>> START SOURCE MATERIAL
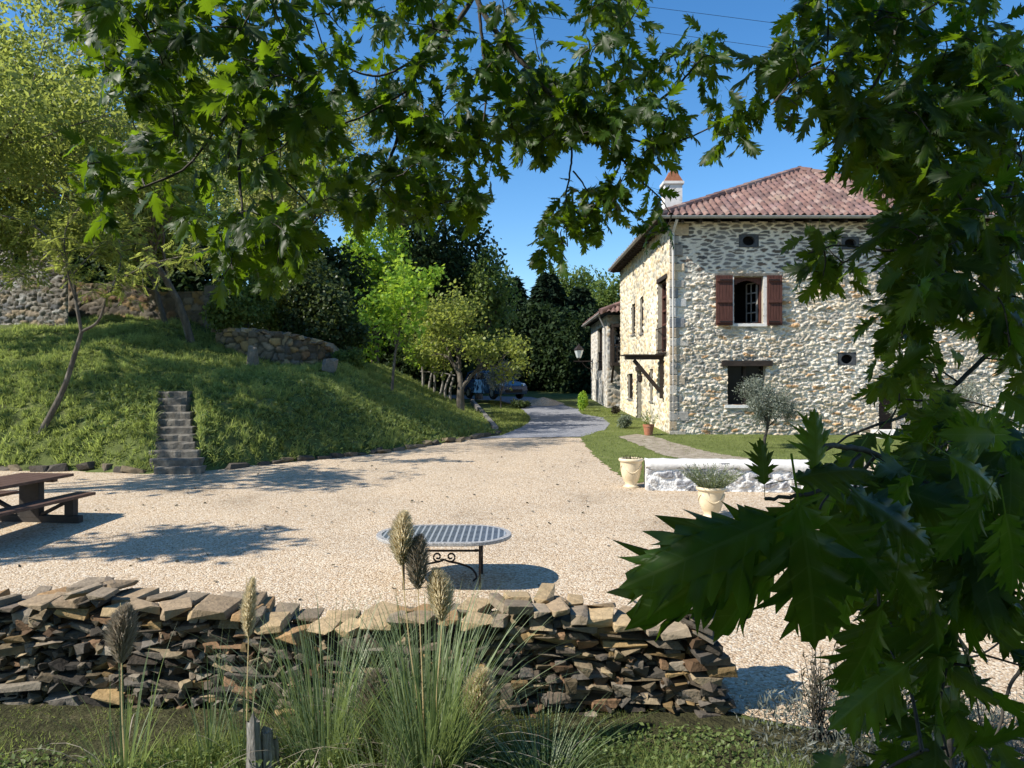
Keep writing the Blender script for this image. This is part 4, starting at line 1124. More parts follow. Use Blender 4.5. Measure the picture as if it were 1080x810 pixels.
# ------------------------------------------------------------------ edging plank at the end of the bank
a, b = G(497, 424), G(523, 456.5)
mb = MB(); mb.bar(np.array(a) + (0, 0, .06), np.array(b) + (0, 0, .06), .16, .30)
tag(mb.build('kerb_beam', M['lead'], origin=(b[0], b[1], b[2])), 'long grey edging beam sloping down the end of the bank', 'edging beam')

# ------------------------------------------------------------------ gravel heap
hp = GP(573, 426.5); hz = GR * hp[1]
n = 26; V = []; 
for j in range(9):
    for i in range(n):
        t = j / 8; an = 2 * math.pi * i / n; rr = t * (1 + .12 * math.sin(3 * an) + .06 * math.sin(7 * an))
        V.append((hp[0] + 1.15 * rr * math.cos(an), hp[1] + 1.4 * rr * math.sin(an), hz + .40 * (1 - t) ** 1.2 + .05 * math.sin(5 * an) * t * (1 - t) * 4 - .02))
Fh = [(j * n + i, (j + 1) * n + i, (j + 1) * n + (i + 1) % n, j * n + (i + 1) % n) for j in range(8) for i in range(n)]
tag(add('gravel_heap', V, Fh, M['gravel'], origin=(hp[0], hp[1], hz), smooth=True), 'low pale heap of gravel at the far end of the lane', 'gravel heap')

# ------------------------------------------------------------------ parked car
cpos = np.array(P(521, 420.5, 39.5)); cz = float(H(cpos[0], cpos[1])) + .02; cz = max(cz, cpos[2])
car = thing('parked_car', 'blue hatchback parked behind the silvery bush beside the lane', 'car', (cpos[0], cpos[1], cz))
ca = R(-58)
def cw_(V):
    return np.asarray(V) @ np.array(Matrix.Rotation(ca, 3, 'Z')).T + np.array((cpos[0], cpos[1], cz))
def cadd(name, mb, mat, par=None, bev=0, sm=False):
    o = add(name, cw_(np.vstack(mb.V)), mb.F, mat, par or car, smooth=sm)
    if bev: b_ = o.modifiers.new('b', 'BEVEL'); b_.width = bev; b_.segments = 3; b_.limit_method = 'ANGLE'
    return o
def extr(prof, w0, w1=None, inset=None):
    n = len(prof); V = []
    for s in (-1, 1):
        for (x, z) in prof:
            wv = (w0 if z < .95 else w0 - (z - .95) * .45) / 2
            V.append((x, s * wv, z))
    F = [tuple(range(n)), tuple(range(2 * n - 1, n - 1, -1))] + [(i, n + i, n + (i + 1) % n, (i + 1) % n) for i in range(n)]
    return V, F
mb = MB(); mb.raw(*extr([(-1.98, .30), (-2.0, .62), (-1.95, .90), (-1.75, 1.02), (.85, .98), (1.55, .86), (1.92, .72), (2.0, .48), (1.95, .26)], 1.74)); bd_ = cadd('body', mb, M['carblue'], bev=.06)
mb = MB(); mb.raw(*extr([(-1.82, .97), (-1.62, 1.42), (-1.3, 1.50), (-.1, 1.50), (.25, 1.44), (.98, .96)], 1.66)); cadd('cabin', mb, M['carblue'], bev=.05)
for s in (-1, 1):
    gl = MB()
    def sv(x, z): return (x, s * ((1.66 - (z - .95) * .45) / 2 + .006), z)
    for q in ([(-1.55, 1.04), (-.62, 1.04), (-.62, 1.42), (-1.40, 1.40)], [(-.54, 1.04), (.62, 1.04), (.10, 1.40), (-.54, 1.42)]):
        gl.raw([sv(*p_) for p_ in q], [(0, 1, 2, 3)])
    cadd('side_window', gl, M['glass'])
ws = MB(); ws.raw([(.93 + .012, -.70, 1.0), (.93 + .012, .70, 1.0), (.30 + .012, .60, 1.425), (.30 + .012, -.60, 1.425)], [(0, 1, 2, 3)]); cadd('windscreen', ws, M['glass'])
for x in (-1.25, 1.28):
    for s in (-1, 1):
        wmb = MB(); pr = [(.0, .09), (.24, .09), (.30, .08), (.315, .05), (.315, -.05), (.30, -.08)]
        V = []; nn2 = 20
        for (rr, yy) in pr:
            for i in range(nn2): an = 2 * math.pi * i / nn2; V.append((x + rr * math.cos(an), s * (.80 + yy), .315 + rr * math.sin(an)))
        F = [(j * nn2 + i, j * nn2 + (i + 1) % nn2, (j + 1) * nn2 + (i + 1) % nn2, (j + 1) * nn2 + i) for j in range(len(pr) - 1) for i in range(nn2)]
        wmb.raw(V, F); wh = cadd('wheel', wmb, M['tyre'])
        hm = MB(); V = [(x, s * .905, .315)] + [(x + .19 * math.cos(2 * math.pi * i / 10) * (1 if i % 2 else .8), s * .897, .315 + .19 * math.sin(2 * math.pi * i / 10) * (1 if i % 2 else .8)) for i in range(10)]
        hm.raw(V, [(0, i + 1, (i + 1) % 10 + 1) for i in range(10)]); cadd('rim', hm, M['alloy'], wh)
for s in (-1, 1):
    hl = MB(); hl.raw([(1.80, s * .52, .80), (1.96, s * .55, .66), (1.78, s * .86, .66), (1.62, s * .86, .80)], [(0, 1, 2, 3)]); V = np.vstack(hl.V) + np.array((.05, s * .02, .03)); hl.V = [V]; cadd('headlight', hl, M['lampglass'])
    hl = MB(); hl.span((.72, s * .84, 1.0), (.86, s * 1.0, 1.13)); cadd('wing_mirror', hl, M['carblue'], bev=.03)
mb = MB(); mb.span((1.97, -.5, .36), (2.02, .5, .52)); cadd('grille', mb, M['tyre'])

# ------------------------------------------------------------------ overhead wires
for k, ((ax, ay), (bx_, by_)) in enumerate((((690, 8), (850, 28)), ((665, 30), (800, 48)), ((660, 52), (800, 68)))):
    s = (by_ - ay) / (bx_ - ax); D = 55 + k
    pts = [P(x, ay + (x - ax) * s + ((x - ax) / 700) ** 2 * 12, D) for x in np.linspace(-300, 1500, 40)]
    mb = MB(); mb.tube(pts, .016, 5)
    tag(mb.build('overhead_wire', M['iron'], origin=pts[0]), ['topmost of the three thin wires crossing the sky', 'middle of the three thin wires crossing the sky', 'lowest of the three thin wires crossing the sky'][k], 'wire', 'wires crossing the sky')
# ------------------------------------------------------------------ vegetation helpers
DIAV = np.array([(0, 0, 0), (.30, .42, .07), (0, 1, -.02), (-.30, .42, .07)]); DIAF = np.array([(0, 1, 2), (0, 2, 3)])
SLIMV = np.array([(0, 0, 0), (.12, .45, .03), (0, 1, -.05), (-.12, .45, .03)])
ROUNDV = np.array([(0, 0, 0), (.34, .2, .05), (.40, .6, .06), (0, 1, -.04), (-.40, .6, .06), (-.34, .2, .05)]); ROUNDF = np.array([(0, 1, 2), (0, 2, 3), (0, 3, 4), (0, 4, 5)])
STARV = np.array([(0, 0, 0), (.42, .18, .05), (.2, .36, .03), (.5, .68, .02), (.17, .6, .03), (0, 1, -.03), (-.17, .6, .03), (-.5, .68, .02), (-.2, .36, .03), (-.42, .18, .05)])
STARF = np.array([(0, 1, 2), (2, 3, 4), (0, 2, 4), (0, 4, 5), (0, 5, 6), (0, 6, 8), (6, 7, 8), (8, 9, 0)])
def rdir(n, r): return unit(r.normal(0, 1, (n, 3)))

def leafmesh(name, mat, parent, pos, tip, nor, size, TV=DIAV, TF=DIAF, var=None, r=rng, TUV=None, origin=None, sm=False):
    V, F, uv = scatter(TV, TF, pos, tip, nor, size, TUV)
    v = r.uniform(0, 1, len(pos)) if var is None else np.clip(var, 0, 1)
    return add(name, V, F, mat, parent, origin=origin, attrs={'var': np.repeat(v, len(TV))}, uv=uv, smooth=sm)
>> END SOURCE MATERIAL
#### [TASK DETAILS]
Repeat only the lines between the start of the data and the line with "lane', 'gravel heap')", including those two lines, and skip the pictures.

#### [SOLUTION FOR THIS PROBLEM]
Keep writing the Blender script for this image. This is part 4, starting at line 1124. More parts follow. Use Blender 4.5. Measure the picture as if it were 1080x810 pixels.
# ------------------------------------------------------------------ edging plank at the end of the bank
a, b = G(497, 424), G(523, 456.5)
mb = MB(); mb.bar(np.array(a) + (0, 0, .06), np.array(b) + (0, 0, .06), .16, .30)
tag(mb.build('kerb_beam', M['lead'], origin=(b[0], b[1], b[2])), 'long grey edging beam sloping down the end of the bank', 'edging beam')

# ------------------------------------------------------------------ gravel heap
hp = GP(573, 426.5); hz = GR * hp[1]
n = 26; V = []; 
for j in range(9):
    for i in range(n):
        t = j / 8; an = 2 * math.pi * i / n; rr = t * (1 + .12 * math.sin(3 * an) + .06 * math.sin(7 * an))
        V.append((hp[0] + 1.15 * rr * math.cos(an), hp[1] + 1.4 * rr * math.sin(an), hz + .40 * (1 - t) ** 1.2 + .05 * math.sin(5 * an) * t * (1 - t) * 4 - .02))
Fh = [(j * n + i, (j + 1) * n + i, (j + 1) * n + (i + 1) % n, j * n + (i + 1) % n) for j in range(8) for i in range(n)]
tag(add('gravel_heap', V, Fh, M['gravel'], origin=(hp[0], hp[1], hz), smooth=True), 'low pale heap of gravel at the far end of the lane', 'gravel heap')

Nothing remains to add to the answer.